Start practising your ejective consonants now

I'm quite partial to a spot of opera, not that I can afford to patronize such joints as the ROH, assuming that they'd let an oik like me across the threshold. But I do insist on one thing, namely that the opera be sung in foreign.

Which is why I could never contemplate going to a gig at the English National Opera. The distinguishing feature of ENO — the reason for the word English in the name — is not that it stages only English operas — a relentless diet of Britten sweetened with the odd spoonful of G&S, perhaps — but that it insists on all productions being sung in the English language.

Opera is basically a sung play. The concept is weird and the realization is ridiculous. Now, when the opera is sung in a foreign language, even a language I can follow to some extent, then I can put sufficient distance between myself and the intrinsic ludicrousness of the performance to enjoy it. But when it's sung in English, well the very thought of say a contralto and a baritone striding purposefully, nay sententiously, to centre stage, filling their lungs and singing

— "Darling, would you care for a cup of tea?"

— "Thank you my dear, two lumps please."

I'm sorry, writing that down is bad enough.

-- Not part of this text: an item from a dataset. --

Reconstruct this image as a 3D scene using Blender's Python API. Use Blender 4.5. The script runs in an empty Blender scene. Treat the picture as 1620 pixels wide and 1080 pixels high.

To hear it performed on stage would would have me, as we say on the Internong, ROTFLMAO and get me ejected from the premises doubleplusquick.

But judging from this poster I saw outside the Coliseum yesterday


it appears that the forthcoming production of The Pearl Fishers will be set not in Ceylon as usual but on the planet Pandora. Well if they're going to be singing it in Na'vi, I'm booking a seat.